Monday, 3 October 2016

Warwick Castle

The oldest part of the castle

We are in Warwick to meet old friends Roger and Deborah: it's basically halfway (and more inviting that the exact half point as defined by the excellent What's Halfway website which was Bedford). None of us had been round the castle so we decided to make that the focus, although we were slightly concerned that it might too much like a theme park.

The castle was originally founded, as so many were, by William the Conqueror, in 1068 as a simple motte-and-bailey. Stone buildings were added from the 13th century.

We enter through the electronic turnstiles and immediately have a great view of the imposing oldest parts of the castle. Unfortunately, we are looking directly into the sun and so the best I could manage as a photo is just one corner: the magnificent Guy's Tower. It is the tallest of the three main towers at 128 ft and has twelve sides. It was completed in 1394.

We head round to the splendid gatehouse, which is revealed as two towers, one behind the other. There is a great view looking up into the Clock Tower.

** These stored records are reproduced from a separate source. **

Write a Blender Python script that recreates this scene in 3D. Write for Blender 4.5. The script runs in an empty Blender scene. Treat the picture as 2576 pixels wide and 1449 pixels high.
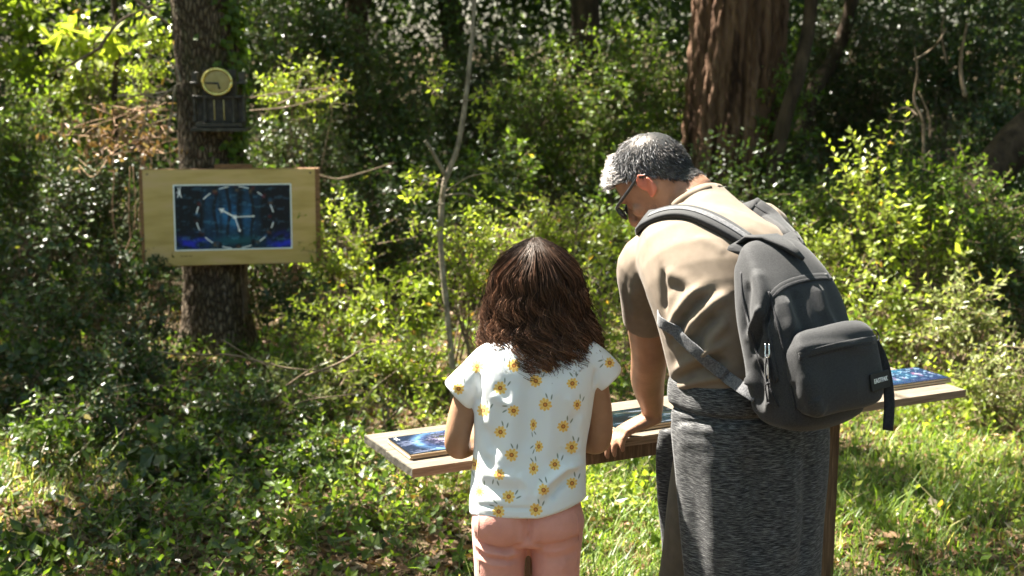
import bpy, math, random
import numpy as np
from mathutils import Vector, Matrix
from mathutils.bvhtree import BVHTree

# ------------------------------------------------------------------ camera, sky, sun, exposure
scene = bpy.context.scene
COL = scene.collection
LENS, PITCH = 46.1, math.radians(10.5)
CAM = np.array((0.0, 0.0, 1.69))
cam_data = bpy.data.cameras.new('camera')
cam_data.lens = LENS
cam_data.sensor_width = 36.0
cam_data.clip_start = 0.05
cam_data.clip_end = 600.0
cam_data.dof.use_dof = True
cam_data.dof.focus_distance = 2.9
cam_data.dof.aperture_fstop = 5.0
camera = bpy.data.objects.new('camera', cam_data)
camera.location = CAM
camera.rotation_euler = (math.pi / 2 - PITCH, 0, 0)
COL.objects.link(camera)
scene.camera = camera

SUN_DIR = np.array((-0.64, 0.45, 1.20))
SUN_DIR = SUN_DIR / np.linalg.norm(SUN_DIR)          # from the scene towards the sun
world = bpy.data.worlds.new('World')
scene.world = world
world.use_nodes = True
wn = world.node_tree.nodes
wn.clear()
sky = wn.new('ShaderNodeTexSky')
sky.sky_type = 'NISHITA'
sky.sun_disc = False
sky.sun_elevation = math.asin(SUN_DIR[2])
sky.sun_rotation = math.atan2(SUN_DIR[0], SUN_DIR[1])
sky.dust_density = 2.0
sky.air_density = 1.0
sky.ozone_density = 0.8
bg = wn.new('ShaderNodeBackground')
bg.inputs['Strength'].default_value = 0.05
wo = wn.new('ShaderNodeOutputWorld')
world.node_tree.links.new(sky.outputs[0], bg.inputs[0])
world.node_tree.links.new(bg.outputs[0], wo.inputs[0])
sun_data = bpy.data.lights.new('sun', 'SUN')
sun_data.energy = 5.0
sun_data.angle = math.radians(0.53)
sun_data.color = (1.0, 0.94, 0.84)
sun = bpy.data.objects.new('sun', sun_data)
sun.rotation_euler = Vector(SUN_DIR).to_track_quat('Z', 'Y').to_euler()
sun.location = (-6, 2, 9)
COL.objects.link(sun)
scene.view_settings.view_transform = 'Standard'
scene.view_settings.look = 'None'
scene.view_settings.gamma = 1.0
scene.view_settings.use_curve_mapping = False
scene.view_settings.exposure = 3.0
scene.render.engine = 'CYCLES'
scene.cycles.max_bounces = 8
scene.cycles.use_denoising = True

# ------------------------------------------------------------------ helpers
rng = np.random.default_rng(11)
F = LENS / 36.0 * 2576
SP, CP = math.sin(PITCH), math.cos(PITCH)
RIGHT, UP, FWD = np.array((1.0, 0, 0)), np.array((0, SP, CP)), np.array((0, CP, -SP))


def ray(u, v):
    return RIGHT * ((u - 1288) / F) + UP * ((724.5 - v) / F) + FWD


def W(u, v, d):
    """point of the survey grid at depth d"""
    return CAM + d * ray(u, v)


def Wy(u, v, y):
    r = ray(u, v)
    return CAM + r * (y / r[1])


def Wz(u, v, z):
    r = ray(u, v)
    return CAM + r * ((z - CAM[2]) / r[2])


def nrm(a):
    a = np.asarray(a, float)
    return a / np.maximum(np.linalg.norm(a, axis=-1, keepdims=True), 1e-9)


def fbm(P, scale, seed=0, octaves=3):
    r = np.random.default_rng(seed)
    out = np.zeros(len(P))
    amp, tot = 1.0, 0.0
    for o in range(octaves):
        for k in range(5):
            d = nrm(r.normal(size=3)) * scale * (0.7 + 0.6 * r.random())
            out += amp * np.sin(P @ d + r.random() * 6.28)
        tot += amp * 2.0
        amp *= 0.55
        scale *= 2.1
    return out / tot


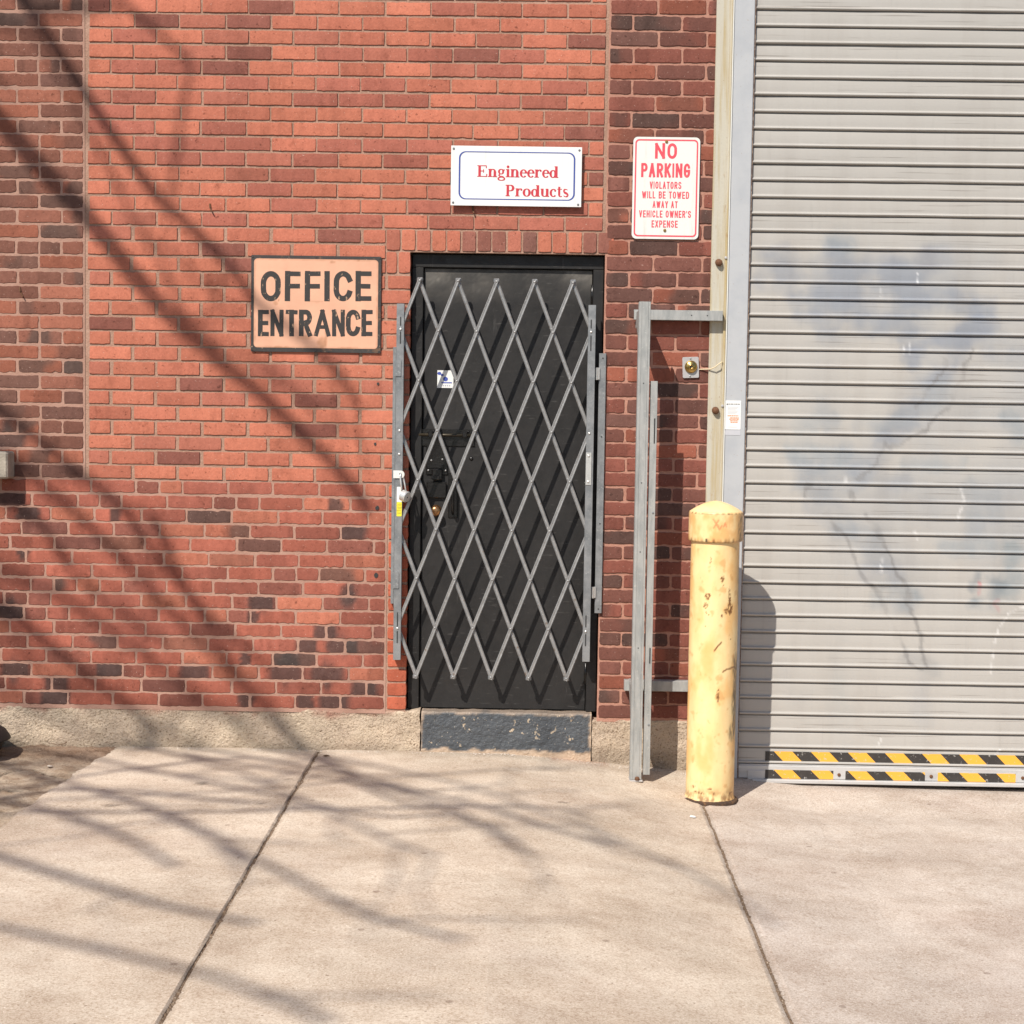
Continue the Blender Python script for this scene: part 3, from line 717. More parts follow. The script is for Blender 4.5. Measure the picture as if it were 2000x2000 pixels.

Once we are inside the castle, its scale becomes apparent, as do some small theme-park features (music, tents and huts serving food and drink, the dungeons). The picture at the head of this post shows the wonderful view looking back towards the Gatehouse across the large grassy area in the middle of the castle. The third old tower, Caesar's Tower, is on the right. It is irregularly shaped and awkwardly located, so hard to photograph.

We are delighted to find that there is a partial wall around the walls and head off to the right to climb some steps onto a walkway which leads to Guy's Tower. The views from the top are wonderful. Looking down into the castle you can see the mainly Victorian buildings on the left and the original motte ahead and to the right - it was later landscaped and made picturesque.

Looking out from Guy's Tower there is a great view of the town and especially the great church of St Mary. It was originally completed in 1394, like much of the castle, but was almost completely destroyed by the Fire of Warwick in 1694. Rebuilding was complete by 1704.

We descended back to the walkway and enjoyed a nice juxtaposition of Guy's Tower and the tower of St Mary's.

Climbing the Gatehouse Tower brought us fine views over open country as far as Kenilworth, another fine Warwickshire castle. More immediately, we looked down on the delightful Mill Street.

Just off to the right was the Old Bridge over the River Avon. It dates from 1374-83.

We continued through Caesar's Tower and down to explore the rest of the castle and the motte. The views over the countryside were pleasant enough. Outside the walls we watched the popular Birds of Prey show for a short while and were impressed to see just how big a Lammergeyer actually is. After that it remained only to head into town to find the Market Place and enjoy an excellent lunch at the Rose and Crown, sitting outside in the surprisingly warm sun.

Distance: very little.

Conditions: bright and sunny. Warm.

Rating: Four and half stars. A great day out. Our theme park fears were largely unfounded.